** Start **

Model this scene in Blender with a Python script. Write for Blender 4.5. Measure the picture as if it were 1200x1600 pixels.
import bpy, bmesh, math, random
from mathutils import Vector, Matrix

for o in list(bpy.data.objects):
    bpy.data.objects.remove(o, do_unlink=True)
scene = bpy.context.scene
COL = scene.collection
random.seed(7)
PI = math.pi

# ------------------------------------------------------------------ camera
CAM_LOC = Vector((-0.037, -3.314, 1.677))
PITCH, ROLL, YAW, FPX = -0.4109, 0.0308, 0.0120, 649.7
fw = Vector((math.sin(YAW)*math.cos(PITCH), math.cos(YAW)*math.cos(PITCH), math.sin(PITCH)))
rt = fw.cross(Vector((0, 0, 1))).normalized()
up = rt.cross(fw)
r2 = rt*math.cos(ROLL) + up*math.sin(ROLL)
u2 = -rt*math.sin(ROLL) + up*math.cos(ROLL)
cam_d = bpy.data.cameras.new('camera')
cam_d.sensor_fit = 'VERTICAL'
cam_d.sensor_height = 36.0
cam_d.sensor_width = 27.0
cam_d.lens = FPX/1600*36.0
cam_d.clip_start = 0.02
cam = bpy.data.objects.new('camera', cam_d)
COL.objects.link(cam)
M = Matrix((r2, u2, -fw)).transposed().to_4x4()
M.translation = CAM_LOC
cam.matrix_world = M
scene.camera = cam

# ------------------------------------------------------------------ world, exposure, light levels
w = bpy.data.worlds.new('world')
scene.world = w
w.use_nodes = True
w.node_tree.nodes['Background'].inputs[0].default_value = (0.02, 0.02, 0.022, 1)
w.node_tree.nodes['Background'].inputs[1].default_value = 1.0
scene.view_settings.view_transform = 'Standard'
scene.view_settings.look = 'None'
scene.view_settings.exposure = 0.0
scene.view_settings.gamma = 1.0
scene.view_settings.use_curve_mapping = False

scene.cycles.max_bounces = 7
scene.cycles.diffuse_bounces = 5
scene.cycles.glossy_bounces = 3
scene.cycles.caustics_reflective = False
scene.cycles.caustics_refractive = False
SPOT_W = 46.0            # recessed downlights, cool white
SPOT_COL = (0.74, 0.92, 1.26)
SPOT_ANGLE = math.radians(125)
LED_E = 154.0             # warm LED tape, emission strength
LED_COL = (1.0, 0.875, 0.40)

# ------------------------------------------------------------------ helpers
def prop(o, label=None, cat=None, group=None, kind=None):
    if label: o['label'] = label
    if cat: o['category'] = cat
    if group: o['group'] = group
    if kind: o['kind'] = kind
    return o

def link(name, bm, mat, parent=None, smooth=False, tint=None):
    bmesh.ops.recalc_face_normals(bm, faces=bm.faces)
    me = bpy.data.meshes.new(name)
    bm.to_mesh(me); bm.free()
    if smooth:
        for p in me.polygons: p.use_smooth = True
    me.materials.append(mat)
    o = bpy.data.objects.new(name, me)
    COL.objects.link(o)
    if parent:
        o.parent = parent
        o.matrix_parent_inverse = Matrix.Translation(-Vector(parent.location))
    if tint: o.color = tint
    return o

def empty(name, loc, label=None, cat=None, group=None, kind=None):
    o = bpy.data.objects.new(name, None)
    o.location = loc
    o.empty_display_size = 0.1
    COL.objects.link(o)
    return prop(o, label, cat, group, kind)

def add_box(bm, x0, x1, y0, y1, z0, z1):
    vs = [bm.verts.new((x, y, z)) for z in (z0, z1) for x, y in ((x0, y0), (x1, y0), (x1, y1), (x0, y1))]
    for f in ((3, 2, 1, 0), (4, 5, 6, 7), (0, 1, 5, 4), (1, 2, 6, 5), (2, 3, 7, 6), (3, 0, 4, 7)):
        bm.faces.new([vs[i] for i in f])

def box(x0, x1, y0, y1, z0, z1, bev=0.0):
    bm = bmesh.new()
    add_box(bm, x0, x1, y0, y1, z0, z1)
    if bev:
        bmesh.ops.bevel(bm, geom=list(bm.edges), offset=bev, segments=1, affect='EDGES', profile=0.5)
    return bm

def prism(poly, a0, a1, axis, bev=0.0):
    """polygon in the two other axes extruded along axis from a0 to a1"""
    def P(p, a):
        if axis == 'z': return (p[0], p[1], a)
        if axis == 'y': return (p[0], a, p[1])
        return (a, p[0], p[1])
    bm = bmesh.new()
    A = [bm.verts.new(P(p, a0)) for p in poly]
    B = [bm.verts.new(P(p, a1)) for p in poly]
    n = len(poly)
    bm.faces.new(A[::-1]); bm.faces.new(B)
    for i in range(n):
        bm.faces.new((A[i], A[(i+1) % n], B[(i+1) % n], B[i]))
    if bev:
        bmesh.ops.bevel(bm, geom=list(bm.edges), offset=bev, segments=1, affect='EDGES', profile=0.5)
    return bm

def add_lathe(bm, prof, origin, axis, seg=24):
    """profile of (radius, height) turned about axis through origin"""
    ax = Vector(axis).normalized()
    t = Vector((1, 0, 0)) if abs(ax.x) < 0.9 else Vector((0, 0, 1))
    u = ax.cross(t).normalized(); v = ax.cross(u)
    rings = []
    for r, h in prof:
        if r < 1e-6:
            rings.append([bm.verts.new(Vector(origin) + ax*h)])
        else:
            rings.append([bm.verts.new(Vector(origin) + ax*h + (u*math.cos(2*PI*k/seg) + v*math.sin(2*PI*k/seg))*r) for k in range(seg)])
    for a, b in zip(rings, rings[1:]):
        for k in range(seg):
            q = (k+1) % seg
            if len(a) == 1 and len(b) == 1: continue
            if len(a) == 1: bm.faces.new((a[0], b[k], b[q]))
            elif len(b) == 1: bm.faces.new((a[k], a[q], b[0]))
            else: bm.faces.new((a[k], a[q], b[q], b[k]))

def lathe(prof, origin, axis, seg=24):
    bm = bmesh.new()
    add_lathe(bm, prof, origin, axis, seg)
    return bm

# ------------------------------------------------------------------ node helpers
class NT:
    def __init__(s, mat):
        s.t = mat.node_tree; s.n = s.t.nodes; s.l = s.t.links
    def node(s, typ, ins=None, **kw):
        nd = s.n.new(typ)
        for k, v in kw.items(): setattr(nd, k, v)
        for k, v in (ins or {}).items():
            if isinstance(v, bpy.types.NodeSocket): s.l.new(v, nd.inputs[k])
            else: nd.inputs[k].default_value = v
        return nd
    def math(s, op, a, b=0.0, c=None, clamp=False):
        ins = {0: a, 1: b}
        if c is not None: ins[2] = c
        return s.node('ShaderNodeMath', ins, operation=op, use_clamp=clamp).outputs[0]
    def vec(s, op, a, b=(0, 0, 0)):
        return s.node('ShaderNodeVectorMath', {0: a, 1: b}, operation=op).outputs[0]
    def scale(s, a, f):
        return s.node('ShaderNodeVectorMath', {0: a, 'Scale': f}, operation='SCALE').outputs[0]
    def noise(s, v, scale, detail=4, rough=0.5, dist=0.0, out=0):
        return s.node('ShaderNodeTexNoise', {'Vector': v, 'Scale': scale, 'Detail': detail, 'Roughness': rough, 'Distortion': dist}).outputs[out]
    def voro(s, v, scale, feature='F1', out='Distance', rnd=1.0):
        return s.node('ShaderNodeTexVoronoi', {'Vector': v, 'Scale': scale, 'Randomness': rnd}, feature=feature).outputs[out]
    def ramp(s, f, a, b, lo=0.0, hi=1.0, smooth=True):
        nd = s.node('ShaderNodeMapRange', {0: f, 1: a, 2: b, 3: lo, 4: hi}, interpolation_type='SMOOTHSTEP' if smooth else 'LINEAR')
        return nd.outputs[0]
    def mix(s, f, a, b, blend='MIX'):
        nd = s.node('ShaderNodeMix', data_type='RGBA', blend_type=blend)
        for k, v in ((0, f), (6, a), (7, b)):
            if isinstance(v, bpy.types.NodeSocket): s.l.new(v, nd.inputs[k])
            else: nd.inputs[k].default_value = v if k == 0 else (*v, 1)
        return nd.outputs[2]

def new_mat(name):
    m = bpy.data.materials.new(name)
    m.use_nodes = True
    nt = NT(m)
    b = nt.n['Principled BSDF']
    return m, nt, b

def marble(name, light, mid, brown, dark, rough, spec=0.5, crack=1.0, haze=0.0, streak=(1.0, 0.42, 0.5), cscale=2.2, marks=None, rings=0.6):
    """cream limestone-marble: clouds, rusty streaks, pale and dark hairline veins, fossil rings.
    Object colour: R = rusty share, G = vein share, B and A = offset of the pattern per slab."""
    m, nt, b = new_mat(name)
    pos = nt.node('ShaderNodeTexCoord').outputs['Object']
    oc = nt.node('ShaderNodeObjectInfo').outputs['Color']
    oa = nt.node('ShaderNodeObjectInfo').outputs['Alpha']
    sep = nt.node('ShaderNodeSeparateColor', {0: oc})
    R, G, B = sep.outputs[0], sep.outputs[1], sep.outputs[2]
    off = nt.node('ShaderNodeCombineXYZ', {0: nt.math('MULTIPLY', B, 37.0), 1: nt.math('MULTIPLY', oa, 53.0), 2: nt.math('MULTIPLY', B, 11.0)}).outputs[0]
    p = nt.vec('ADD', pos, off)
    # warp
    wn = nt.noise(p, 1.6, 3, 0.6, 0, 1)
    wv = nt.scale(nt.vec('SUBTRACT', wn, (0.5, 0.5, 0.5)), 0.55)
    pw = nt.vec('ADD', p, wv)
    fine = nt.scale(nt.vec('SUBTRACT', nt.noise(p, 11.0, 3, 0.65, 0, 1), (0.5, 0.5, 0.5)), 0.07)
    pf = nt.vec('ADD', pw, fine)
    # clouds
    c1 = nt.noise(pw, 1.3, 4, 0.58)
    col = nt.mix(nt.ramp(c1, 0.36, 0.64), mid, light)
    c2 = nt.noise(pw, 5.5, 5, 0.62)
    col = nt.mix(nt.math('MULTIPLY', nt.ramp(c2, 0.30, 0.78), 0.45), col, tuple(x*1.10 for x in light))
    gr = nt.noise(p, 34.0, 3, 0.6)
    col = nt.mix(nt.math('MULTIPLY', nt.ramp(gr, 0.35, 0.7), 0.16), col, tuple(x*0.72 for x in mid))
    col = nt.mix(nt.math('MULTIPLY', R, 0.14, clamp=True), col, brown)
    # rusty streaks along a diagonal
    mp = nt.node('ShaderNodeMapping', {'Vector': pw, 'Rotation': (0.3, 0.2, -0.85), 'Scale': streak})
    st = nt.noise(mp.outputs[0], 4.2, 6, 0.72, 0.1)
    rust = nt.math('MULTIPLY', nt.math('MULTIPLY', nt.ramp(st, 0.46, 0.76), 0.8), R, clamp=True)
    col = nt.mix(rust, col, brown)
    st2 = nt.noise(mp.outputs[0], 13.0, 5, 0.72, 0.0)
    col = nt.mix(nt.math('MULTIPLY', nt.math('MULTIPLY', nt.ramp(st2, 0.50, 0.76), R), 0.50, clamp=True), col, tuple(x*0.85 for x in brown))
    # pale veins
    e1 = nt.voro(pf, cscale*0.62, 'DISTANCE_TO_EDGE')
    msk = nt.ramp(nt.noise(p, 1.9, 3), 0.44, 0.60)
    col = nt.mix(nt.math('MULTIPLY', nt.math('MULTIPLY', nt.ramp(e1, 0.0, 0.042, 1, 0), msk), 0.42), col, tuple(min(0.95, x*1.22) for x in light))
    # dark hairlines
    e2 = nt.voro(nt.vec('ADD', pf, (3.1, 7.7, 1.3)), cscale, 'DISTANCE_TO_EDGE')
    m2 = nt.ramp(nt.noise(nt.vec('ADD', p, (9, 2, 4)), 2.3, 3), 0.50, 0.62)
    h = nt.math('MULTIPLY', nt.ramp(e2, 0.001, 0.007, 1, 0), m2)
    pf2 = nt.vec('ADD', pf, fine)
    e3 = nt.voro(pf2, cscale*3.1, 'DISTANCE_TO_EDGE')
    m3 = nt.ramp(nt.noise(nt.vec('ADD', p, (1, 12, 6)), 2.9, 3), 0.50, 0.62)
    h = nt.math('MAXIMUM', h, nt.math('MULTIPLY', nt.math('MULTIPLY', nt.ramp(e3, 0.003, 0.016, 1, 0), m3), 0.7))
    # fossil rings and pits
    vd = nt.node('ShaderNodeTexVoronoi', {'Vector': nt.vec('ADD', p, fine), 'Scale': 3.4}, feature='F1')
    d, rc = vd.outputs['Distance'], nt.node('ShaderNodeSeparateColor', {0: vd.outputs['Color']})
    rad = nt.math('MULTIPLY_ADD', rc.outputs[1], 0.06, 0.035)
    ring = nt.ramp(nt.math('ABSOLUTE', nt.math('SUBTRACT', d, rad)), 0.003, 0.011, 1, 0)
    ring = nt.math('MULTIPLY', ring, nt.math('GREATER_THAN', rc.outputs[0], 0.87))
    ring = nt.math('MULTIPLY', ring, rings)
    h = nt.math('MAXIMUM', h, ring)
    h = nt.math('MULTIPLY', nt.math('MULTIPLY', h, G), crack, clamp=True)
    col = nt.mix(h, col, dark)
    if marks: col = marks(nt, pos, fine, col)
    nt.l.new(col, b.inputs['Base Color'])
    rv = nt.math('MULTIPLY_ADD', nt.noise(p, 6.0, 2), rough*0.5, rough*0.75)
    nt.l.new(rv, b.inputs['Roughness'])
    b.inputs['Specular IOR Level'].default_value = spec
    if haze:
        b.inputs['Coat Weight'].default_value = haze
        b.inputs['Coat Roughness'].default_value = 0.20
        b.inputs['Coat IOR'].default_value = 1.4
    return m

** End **

Exercise prompt:
Print only the lines that run from the start of the listing to the line bearing "from mathutils import Vector, Matrix"; please keep the first line and that last one, exactly as they appear.

Exercise output:
Model this scene in Blender with a Python script. Write for Blender 4.5. Measure the picture as if it were 1200x1600 pixels.
import bpy, bmesh, math, random
from mathutils import Vector, Matrix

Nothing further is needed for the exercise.